De verdachte wordt niet schuldig verklaard ter zake van het tenlastegelegde handelen waardoor de gestelde schade zou zijn veroorzaakt. De benadeelde partij kan daarom in zijn vordering niet worden ontvangen.

BESLISSING

Het hof:
Vernietigt het vonnis waarvan beroep en doet opnieuw recht:
Verklaart niet bewezen dat de verdachte het primair en subsidiair en meer subsidiair tenlastegelegde heeft begaan en spreekt de verdachte daarvan vrij.

Vordering van de benadeelde partij [benadeelde partij 2]

Verklaart de benadeelde partij [benadeelde partij 2] niet-ontvankelijk in de vordering tot schadevergoeding.
Bepaalt dat de benadeelde partij en de verdachte ieder hun eigen kosten dragen.

Vordering van de benadeelde partij [benadeelde partij 1]

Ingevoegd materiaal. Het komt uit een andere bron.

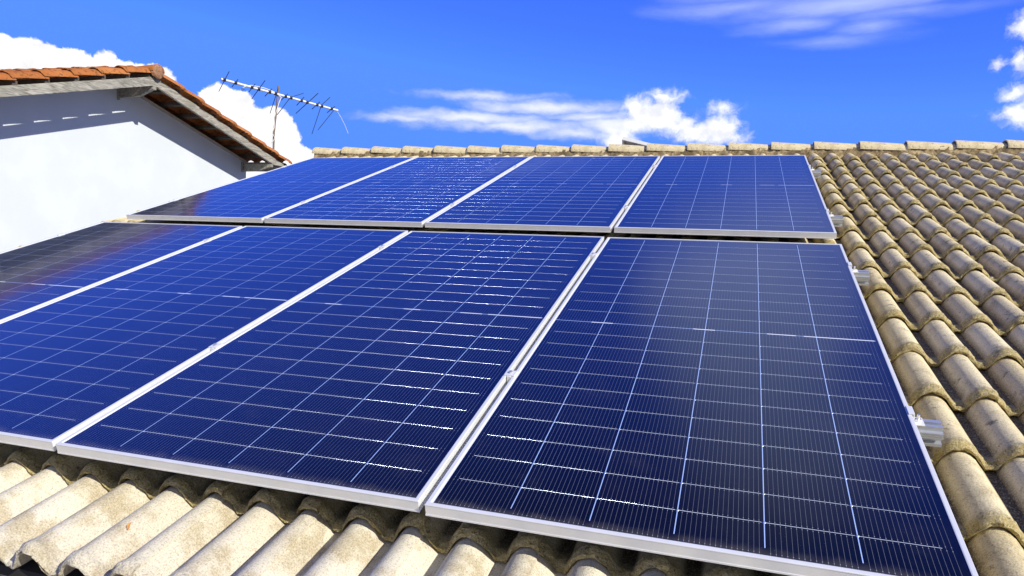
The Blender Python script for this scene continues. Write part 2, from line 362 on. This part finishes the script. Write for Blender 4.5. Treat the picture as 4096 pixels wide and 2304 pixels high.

Verklaart de benadeelde partij [benadeelde partij 1] niet-ontvankelijk in de vordering tot schadevergoeding.
Bepaalt dat de benadeelde partij en de verdachte ieder hun eigen kosten dragen.
Aldus gewezen door
mr. E.M.J. Brink, voorzitter,
mr. L.T. Wemes en mr. M. Aksu, raadsheren,
in tegenwoordigheid van mr. J. Brink, griffier,
en op 2 februari 2021 ter openbare terechtzitting uitgesproken.